Humans are generally slow to question boundaries if we don’t notice them being set.

When boundaries are already in place ahead of time, or explained as the industry norm, we don’t question them.

To start, I’ll say something like, “I deal with this kind of thing all the time. Let me try and help.”

 

Providing Value in the pitch:

  • Outline Obvious Ways to Fail

  • Highlight Counterintuitive Ways to Fail

  • List Obvious Actions

  • Less Obvious “Hacks” Then move into the less obvious tips and insights, or the “hacks” (these are the things you would only figure out by doing it at least 100 times).

  • Hand Over Autonomy Finally, hand over autonomy with a shrug and a line that detaches you from the outcome, like, “Yeah, well, that’s just what I’d do, having done it at least a hundred times already.

  • Redirect to Keep the Buyer “In Bounds” From time to time the buyer will venture outside the boundaries you have set and ask about something that you already said was a rookie mistake in your Buyer’s Formula.

 

Next, start to create boundaries that your buyer will not venture outside of, by highlighting the obvious ways to fail.

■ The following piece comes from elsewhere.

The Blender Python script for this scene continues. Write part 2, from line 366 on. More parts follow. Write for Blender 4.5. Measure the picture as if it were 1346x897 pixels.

“Most amateur athletes who are just getting into trail riding will assume price is a way to measure the quality of a bike. In reality, higher price just means it’s more specialized for ..

Once you’ve shown your buyer five or six things that can easily go wrong in his decision (starting with the obvious and moving to the less obvious), it’s time to shift into the positive actions he can take, so he feels he’s in control and is making informed choices.

Let the buyer fully object. Hear him out, then redirect firmly to stay within the boundaries you previously set. “People are always worried about that issue, and in the end, it’s never even an issue at all.”

This way the buyers have felt like they have been heard and their objections dealt with. The pessimism allows them to think they’ve thought rationally about something. 

 

Side Highlight – Oren’s Investor checklist:

Step 1: Speak with about ten potential buyers. 

Step 2: Tell them about the best features of the product. 

Step 3: Gauge interest. 

Step 4: Decide if there’s enough demand to keep going.